Houghton Mifflin officially named Tony Lucki its new CEO last week, several weeks after it was reported that he was negotiating with Reed Elsevier to be let out of his contract as president of Harcourt Inc., Reed's elhi and trade publishing unit. Lucki, who starts at HM October 1, previously worked there from 1977 to 1987, rising to executive editor in the school division's reading department. Lucki replaces Hans Gieskes, who resigned last month. With Lucki's departure, Harcourt's management team will report to Pat Tierney, global CEO of Harcourt Education.

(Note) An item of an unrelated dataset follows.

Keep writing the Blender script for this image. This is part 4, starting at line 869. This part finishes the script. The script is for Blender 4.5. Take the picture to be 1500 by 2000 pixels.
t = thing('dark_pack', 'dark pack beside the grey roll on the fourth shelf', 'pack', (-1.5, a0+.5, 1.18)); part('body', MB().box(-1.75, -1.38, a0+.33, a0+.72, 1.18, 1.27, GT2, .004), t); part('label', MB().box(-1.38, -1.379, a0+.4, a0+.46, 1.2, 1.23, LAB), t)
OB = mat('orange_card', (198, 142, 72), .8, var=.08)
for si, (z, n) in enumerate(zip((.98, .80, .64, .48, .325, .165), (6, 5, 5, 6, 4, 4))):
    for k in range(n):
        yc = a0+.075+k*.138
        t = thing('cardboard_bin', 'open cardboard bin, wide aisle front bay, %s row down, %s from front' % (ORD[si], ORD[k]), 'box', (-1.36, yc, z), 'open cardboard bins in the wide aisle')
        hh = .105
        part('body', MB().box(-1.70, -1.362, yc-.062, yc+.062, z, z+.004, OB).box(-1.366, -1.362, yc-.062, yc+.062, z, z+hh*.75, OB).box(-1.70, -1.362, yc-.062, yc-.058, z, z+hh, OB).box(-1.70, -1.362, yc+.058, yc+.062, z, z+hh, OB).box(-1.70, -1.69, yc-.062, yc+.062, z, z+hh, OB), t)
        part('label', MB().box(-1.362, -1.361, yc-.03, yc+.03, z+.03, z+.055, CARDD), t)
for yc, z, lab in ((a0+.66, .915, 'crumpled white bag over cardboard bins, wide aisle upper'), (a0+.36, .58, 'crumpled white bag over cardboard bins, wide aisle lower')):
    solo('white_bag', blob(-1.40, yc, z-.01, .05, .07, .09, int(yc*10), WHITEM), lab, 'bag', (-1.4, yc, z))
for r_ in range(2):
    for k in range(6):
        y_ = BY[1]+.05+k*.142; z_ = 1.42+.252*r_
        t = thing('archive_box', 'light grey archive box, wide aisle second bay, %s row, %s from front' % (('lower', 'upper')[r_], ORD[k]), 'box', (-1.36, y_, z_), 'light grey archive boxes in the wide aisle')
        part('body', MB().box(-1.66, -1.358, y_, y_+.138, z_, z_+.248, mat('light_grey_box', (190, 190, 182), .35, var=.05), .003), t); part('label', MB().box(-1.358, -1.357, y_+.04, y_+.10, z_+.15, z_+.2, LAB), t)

On the day it announced it had hired a new CEO, Houghton also revealed it had spent more than $10 million during the second quarter to both keep and shed top employees. HM paid Gieskes $3.2 million in severance, while also spending $7.1 million in incentives to keep managers from defecting amid uncertainty at the house.
"When this company was put up for sale for the second time in 16 months, it was deemed necessary to offer retention bonuses to keep key executives," explained interim CEO Sylvia Metayer.
Lucki will be joining a company that had a strong gain in revenue in the second quarter, with total sales up 16.8%, to $361.3 million, although income from continuing operations fell to $5.7 million from $7.9 million.
All three of HM's major segments had sales gains in the year. Sales in the elhi operation jumped 21%, to $280.3 million, which the company attributed to strong sales of HM's elementary reading series and adoptions of its secondary school social studies and literature programs. Orders and shipments were more heavily weighted to the second quarter this year than last year, so sales growth is expected to be slower in the second half. Testing sales were also up.
Sales in the college segment rose 8%, to $32.9 million, due to the success of new frontlist titles. The trade and reference group had a sales gain of 9%, to $30.2 million, due mainly to the inclusion of $4.2 million in sales from Kingfisher Publications, which HM acquired last December. The increase was partially offset by lower children's book sales.
Metayer said HM expects to see modest sales growth for the entire year and increased sales margins. Acquisition-related costs, interest expenses and other charges will result in a net loss in continuing operations for the year.